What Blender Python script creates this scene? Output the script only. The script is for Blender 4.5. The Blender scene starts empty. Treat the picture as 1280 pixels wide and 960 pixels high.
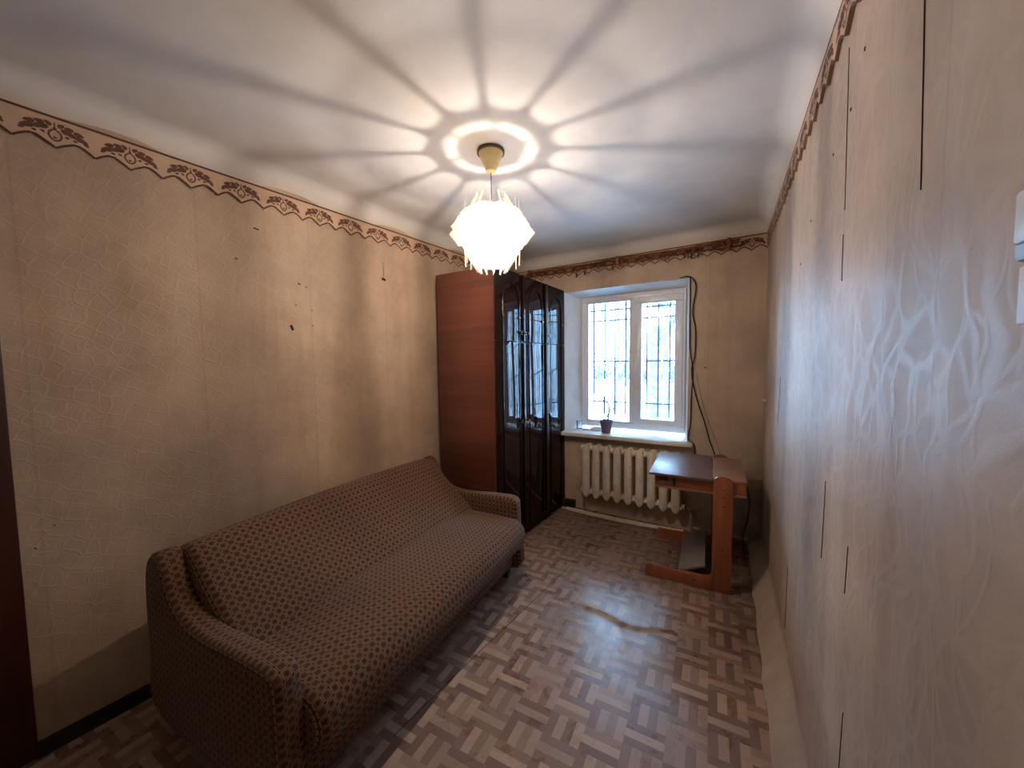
import bpy, bmesh, math, random
from mathutils import Vector, Matrix
random.seed(7)
PI = math.pi
SC = bpy.context.scene
COL = SC.collection

# ------------------------------------------------------------------ camera
YAW, PIT, ROL, FPX = .5658, .0589, -.0124, 465.08
cam_d = bpy.data.cameras.new('camera'); cam = bpy.data.objects.new('camera', cam_d); COL.objects.link(cam)
Fv = Vector((-math.sin(YAW)*math.cos(PIT), math.cos(YAW)*math.cos(PIT), -math.sin(PIT)))
Rv = Vector((math.cos(YAW), math.sin(YAW), 0)); Uv = Rv.cross(Fv)
R2 = Rv*math.cos(ROL) + Uv*math.sin(ROL); U2 = Uv*math.cos(ROL) - Rv*math.sin(ROL)
M = Matrix((R2, U2, -Fv)).transposed().to_4x4(); M.translation = Vector((2.095, 0, 1.4591))
cam.matrix_world = M
cam_d.sensor_width = 36; cam_d.lens = 36*FPX/1280; cam_d.clip_start = .02
SC.camera = cam

# ------------------------------------------------------------------ sky and exposure
world = bpy.data.worlds.new('overcast'); SC.world = world; world.use_nodes = True
wn = world.node_tree.nodes; wl = world.node_tree.links
bg = wn['Background']
tc = wn.new('ShaderNodeTexCoord'); sx = wn.new('ShaderNodeSeparateXYZ'); rp = wn.new('ShaderNodeValToRGB')
wl.new(tc.outputs['Generated'], sx.inputs[0]); wl.new(sx.outputs['Z'], rp.inputs[0])
rp.color_ramp.elements[0].position = 0.0; rp.color_ramp.elements[0].color = (.38, .66, 1, 1)
rp.color_ramp.elements[1].position = .6; rp.color_ramp.elements[1].color = (.38, .66, 1, 1)
wl.new(rp.outputs[0], bg.inputs[0]); bg.inputs[1].default_value = 9.5
SC.view_settings.view_transform = 'Standard'; SC.view_settings.look = 'None'
SC.view_settings.gamma = 1; SC.view_settings.use_curve_mapping = False
SC.view_settings.exposure = 1.25
LAMP_W = 16

# ------------------------------------------------------------------ room numbers
W, D, LA, RB, HB, HC = 2.204, 3.4225, .0415, -.0434, 2.40, 2.50
Y0 = -1.5
def XL(y): return LA*(y-D)
def XR(y): return W + RB*(y-D)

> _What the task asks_
Set down all the data again exactly as above, pictures excluded.

> _Final answer_
What Blender Python script creates this scene? Output the script only. The script is for Blender 4.5. The Blender scene starts empty. Treat the picture as 1280 pixels wide and 960 pixels high.
import bpy, bmesh, math, random
from mathutils import Vector, Matrix
random.seed(7)
PI = math.pi
SC = bpy.context.scene
COL = SC.collection

# ------------------------------------------------------------------ camera
YAW, PIT, ROL, FPX = .5658, .0589, -.0124, 465.08
cam_d = bpy.data.cameras.new('camera'); cam = bpy.data.objects.new('camera', cam_d); COL.objects.link(cam)
Fv = Vector((-math.sin(YAW)*math.cos(PIT), math.cos(YAW)*math.cos(PIT), -math.sin(PIT)))
Rv = Vector((math.cos(YAW), math.sin(YAW), 0)); Uv = Rv.cross(Fv)
R2 = Rv*math.cos(ROL) + Uv*math.sin(ROL); U2 = Uv*math.cos(ROL) - Rv*math.sin(ROL)
M = Matrix((R2, U2, -Fv)).transposed().to_4x4(); M.translation = Vector((2.095, 0, 1.4591))
cam.matrix_world = M
cam_d.sensor_width = 36; cam_d.lens = 36*FPX/1280; cam_d.clip_start = .02
SC.camera = cam

# ------------------------------------------------------------------ sky and exposure
world = bpy.data.worlds.new('overcast'); SC.world = world; world.use_nodes = True
wn = world.node_tree.nodes; wl = world.node_tree.links
bg = wn['Background']
tc = wn.new('ShaderNodeTexCoord'); sx = wn.new('ShaderNodeSeparateXYZ'); rp = wn.new('ShaderNodeValToRGB')
wl.new(tc.outputs['Generated'], sx.inputs[0]); wl.new(sx.outputs['Z'], rp.inputs[0])
rp.color_ramp.elements[0].position = 0.0; rp.color_ramp.elements[0].color = (.38, .66, 1, 1)
rp.color_ramp.elements[1].position = .6; rp.color_ramp.elements[1].color = (.38, .66, 1, 1)
wl.new(rp.outputs[0], bg.inputs[0]); bg.inputs[1].default_value = 9.5
SC.view_settings.view_transform = 'Standard'; SC.view_settings.look = 'None'
SC.view_settings.gamma = 1; SC.view_settings.use_curve_mapping = False
SC.view_settings.exposure = 1.25
LAMP_W = 16

# ------------------------------------------------------------------ room numbers
W, D, LA, RB, HB, HC = 2.204, 3.4225, .0415, -.0434, 2.40, 2.50
Y0 = -1.5
def XL(y): return LA*(y-D)
def XR(y): return W + RB*(y-D)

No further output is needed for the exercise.